§ Given problem: Leave out every picture, and retype exactly the lines from the line with "Reconstruct this image" through the line with "COL = S.collection", both ends included.

[Scene script records]
(begin)
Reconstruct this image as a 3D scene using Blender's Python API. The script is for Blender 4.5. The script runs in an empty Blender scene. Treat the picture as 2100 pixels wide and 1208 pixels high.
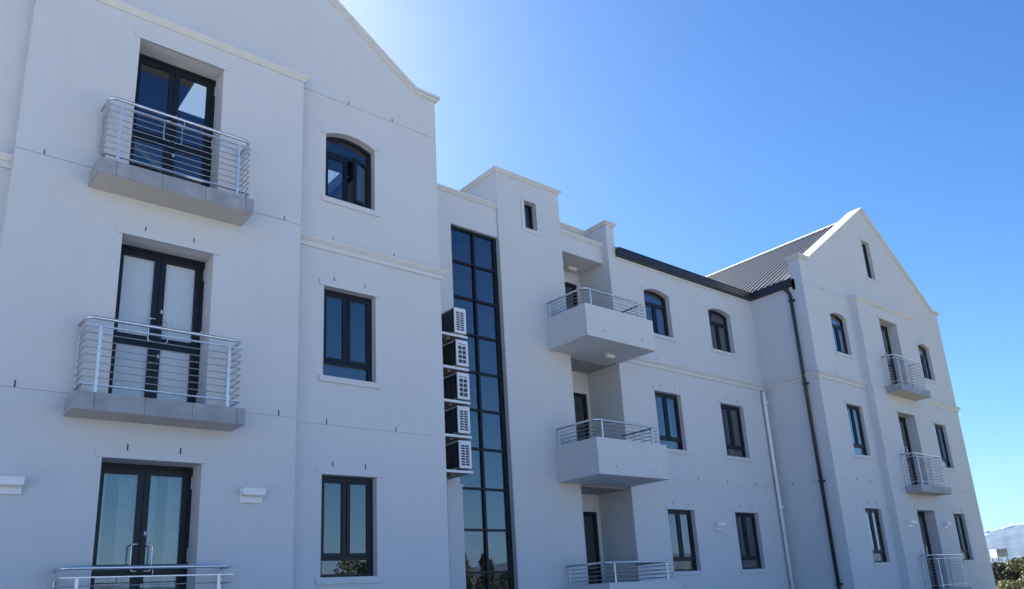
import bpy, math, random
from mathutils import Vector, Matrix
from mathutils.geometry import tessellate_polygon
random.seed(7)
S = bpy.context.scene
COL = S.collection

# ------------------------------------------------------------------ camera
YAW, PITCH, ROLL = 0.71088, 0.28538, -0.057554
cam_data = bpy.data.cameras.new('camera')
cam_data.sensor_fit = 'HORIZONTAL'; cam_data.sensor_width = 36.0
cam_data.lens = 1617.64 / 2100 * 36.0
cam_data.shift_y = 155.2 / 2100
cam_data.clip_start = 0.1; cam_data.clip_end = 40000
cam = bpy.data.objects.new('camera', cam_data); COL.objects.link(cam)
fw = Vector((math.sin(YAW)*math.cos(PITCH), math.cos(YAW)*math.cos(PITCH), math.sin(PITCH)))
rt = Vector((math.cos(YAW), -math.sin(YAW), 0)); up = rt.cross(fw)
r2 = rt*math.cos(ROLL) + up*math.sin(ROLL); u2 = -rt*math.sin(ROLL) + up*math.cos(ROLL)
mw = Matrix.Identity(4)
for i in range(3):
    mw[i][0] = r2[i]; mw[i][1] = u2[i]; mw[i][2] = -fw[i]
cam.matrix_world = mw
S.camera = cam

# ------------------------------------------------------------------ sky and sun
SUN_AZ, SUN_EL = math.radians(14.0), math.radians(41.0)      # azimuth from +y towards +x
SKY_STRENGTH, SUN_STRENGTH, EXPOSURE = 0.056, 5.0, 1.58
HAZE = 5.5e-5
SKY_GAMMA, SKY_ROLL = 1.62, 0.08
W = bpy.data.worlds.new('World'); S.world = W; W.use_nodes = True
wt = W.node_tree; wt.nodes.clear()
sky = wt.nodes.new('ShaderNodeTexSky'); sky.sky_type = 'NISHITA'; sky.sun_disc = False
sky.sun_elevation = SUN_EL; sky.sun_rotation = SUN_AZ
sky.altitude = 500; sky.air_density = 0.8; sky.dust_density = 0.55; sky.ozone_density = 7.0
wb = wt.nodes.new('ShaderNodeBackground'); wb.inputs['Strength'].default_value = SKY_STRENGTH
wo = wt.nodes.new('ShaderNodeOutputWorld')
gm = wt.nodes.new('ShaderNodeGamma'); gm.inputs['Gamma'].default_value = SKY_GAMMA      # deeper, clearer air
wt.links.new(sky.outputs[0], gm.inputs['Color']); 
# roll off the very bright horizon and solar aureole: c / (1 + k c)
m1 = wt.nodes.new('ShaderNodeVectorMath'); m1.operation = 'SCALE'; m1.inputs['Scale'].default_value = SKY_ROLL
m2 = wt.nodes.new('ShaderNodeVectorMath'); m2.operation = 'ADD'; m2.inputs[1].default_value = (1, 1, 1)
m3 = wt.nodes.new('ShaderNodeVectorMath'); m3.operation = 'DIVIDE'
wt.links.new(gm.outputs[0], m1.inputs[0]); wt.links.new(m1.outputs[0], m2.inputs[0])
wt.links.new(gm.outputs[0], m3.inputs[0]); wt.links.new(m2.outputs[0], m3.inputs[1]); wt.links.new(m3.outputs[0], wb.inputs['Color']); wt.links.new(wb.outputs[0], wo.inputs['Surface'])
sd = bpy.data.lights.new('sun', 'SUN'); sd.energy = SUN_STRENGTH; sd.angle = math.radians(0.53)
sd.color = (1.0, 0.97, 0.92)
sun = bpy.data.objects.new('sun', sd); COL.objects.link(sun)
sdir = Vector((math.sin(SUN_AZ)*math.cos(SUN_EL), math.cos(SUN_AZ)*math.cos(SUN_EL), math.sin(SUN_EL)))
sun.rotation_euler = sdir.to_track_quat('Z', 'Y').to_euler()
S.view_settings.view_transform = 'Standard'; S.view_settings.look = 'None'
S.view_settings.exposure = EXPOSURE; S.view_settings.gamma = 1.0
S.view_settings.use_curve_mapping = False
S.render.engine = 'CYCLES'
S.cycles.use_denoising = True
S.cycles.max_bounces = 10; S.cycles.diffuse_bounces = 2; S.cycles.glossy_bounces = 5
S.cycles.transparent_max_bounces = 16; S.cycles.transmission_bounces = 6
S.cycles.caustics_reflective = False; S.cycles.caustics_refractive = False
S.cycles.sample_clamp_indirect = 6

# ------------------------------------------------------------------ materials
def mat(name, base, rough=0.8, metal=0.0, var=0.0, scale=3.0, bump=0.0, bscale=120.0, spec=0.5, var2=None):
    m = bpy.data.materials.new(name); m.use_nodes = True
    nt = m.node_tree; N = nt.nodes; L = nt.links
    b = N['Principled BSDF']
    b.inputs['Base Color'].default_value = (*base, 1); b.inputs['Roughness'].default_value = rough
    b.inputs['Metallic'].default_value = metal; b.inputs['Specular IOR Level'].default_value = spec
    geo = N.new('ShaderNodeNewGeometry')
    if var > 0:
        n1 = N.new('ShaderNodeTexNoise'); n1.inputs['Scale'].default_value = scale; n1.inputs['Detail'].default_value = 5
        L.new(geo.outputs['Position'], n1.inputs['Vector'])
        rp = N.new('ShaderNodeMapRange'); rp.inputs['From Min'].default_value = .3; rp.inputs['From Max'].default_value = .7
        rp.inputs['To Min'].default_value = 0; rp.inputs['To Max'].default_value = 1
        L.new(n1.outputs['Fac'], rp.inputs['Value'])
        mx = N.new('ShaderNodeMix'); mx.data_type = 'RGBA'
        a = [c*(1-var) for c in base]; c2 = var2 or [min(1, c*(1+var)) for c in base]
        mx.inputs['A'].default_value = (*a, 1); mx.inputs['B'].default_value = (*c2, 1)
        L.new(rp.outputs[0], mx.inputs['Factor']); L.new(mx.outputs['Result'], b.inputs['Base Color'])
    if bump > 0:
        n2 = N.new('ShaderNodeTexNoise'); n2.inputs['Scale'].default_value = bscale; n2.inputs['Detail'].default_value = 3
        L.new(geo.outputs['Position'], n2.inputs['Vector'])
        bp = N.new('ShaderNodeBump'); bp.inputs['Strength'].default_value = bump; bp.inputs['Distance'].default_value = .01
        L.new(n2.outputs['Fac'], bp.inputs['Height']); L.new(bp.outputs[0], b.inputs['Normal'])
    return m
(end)
(begin)
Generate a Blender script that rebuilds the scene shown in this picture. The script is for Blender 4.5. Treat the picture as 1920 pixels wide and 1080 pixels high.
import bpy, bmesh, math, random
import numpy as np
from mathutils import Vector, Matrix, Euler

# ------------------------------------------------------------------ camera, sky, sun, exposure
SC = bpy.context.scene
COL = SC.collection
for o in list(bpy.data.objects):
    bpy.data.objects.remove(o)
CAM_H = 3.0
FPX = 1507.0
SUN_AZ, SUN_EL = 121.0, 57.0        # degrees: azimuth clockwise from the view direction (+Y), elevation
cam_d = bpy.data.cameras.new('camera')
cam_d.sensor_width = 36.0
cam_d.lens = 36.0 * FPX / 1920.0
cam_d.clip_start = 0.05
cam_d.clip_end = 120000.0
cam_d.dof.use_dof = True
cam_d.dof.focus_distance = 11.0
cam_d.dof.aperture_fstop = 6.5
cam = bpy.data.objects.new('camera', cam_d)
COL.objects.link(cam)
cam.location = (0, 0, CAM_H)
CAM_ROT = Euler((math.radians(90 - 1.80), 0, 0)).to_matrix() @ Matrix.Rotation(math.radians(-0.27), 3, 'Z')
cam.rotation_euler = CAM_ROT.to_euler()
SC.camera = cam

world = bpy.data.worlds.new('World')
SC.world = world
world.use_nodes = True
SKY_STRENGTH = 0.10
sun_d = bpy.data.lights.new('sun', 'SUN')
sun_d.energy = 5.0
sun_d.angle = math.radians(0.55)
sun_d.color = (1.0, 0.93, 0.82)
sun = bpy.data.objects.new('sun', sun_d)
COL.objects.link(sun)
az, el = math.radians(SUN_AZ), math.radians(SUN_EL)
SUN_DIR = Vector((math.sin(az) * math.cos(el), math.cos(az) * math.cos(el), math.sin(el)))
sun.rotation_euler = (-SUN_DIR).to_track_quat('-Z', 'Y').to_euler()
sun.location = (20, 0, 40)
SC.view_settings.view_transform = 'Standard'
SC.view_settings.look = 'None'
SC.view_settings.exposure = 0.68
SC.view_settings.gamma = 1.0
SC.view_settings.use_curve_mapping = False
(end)
§ Full output:
Reconstruct this image as a 3D scene using Blender's Python API. The script is for Blender 4.5. The script runs in an empty Blender scene. Treat the picture as 2100 pixels wide and 1208 pixels high.
import bpy, math, random
from mathutils import Vector, Matrix
from mathutils.geometry import tessellate_polygon
random.seed(7)
S = bpy.context.scene
COL = S.collection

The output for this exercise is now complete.